Dinamicamente, a aula passou a tratar-se do registro, por parte dos estudantes, para posterior estudo e sistematização, visando exames, da porção analítica escolhida cientificamente para aquelas frações da escala da disciplina em voga. O professor encarregado da disciplina tem mobilidade lateral na frente do grupo, variando seus movimentos de acordo com a sua personalidade docente, enquanto entra e sai do espaço sala-de-aula, preenchendo outras frações disciplinares para outros grupos. Os exames, validação final da eficácia dos processos, funcionam como justificadores das dinâmicas, e possuem como validadores externos os exames mais ampliados, como os de aferição do rendimento dos grupos, ou aqueles de acesso a níveis mais elevados de ensino ou de acesso ao mercado de trabalho (concursos públicos).

A aula a nosso ver, entretanto, é de outra natureza, e nunca esteve a serviço das estruturas mecânicas e alienadoras do sistema capitalista. É o espaçotempo formativo essencial da cultura, acontecimento vivo na história desta, em que os sujeitos exercem ativamente sua existência-evento, ou seja, inserem-se ativa e criticamente nos movimentos de compreensão, incorporação, recusa, dúvida, experimentação, recriação e renovação de toda a arquitetônica viva e humana que é a cultura e seus valores, todos expressos em signos ideológicos. Aula é superfície tensa e vivencial, arena ideológica em que o mundo se gesta a si próprio, no protagonismo pluridiscursivo e dialógico de que é feita a cultura e as culturas humanas.

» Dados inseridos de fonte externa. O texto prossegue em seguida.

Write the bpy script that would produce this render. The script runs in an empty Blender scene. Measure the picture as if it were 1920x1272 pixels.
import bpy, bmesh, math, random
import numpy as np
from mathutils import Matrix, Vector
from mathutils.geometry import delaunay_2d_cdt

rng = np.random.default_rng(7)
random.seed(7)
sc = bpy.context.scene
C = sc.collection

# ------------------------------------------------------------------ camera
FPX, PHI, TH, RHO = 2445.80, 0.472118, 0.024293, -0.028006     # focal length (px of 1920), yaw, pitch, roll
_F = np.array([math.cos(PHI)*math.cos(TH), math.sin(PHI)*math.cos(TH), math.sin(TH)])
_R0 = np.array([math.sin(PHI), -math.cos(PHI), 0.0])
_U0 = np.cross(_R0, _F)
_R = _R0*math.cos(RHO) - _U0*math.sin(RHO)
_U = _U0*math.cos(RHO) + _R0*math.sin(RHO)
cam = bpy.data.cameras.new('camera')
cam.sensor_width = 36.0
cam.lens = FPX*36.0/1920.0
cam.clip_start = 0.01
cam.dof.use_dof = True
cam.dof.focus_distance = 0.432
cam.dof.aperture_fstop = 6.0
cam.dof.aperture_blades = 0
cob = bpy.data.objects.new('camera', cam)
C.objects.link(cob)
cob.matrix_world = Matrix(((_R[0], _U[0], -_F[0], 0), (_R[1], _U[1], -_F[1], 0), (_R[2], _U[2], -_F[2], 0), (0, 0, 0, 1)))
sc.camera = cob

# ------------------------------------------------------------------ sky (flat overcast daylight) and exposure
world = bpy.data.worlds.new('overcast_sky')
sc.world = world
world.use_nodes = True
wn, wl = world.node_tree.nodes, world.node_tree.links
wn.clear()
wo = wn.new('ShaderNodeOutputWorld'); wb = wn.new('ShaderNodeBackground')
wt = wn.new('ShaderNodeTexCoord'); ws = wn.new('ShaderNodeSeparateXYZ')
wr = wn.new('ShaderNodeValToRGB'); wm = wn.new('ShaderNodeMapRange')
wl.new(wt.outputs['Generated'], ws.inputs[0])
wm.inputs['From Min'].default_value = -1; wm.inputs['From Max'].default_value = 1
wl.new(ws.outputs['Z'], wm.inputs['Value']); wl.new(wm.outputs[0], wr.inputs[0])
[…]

Ao longo de nossa vida, percebemos como alguns educadores colocam em crítica a noção de aula, tensionando os espaçostempos homologados, recriando possibilidades outras de entendimento e fruição desta importante categoria ética, estética e epistemológica: aula. Esta coletânea é uma tentativa de, mantendo a singularidade e as perspectivas diversas de compreensão e (principalmente) prática dessa crítica, reunir e refletir sobre essas experiências, tendo como eixo unificador a compreensão da aula como um ato responsável, da aula como acontecimento (Geraldi, 2010) político-ideológico, como ponto nuclear da formação humana, que pode e deve ser tomado como categoria filosófica central das discussões do campo educativo, ao menos na área em que temos interesse, que é o da filosofia crítica e política.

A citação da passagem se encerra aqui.